A while ago, sensing that I was not enough of a nerd yet, I decided to install Ubuntu 7.10, a derivative of Linux. (That’s an operating system, like Windows or Mac OS X, for those completely out of the loop.) Ubuntu, like Linux, is open-source, meaning that anyone can not only view the code that makes it run, but also edit it, tweak it, copy it, and use it in various projects, all free of charge and without treading on any copyright. Also, it’s free (so, for my out-of-the-loop readers, think of it as something akin to downloading a fully functional copy of Windows, already stocked with many applications necessary to perform your daily computing, all for free).

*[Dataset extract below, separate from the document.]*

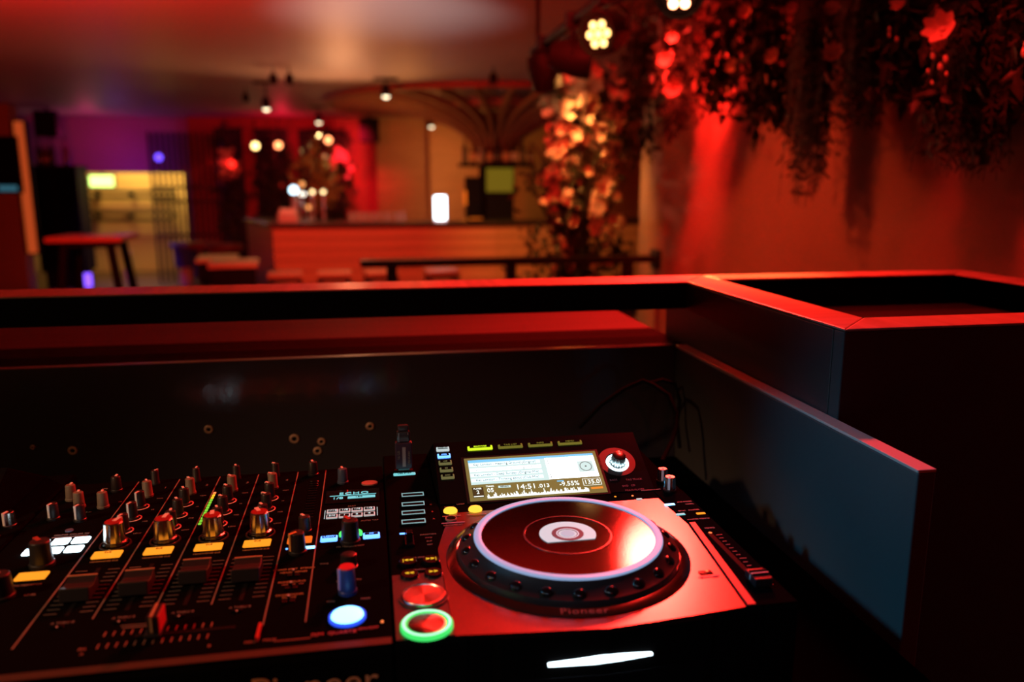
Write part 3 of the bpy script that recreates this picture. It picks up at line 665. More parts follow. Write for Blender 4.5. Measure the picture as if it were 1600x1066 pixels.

Ubuntu is, in my opinion, the version of Linux that’s pushing hardest for public acceptance. Dell, for instance, recently added an option for customers purchasing laptops to have the computers shipped with Ubuntu installed instead of Windows. I respect that. I believe that there will come a point, given the recent surge in open-source development, when someone can download for free perfectly functional and feature-ridden open-source alternatives to most popular programs, including the operating system. Theoretically, in the near future, someone could work on their computer for years without having to spend money on software. I believe Ubuntu will be at the forefront of that wave, since the most fundamental part of that goal is a free operating system.

But I can almost guarantee you that that goal will not be realized in 2008.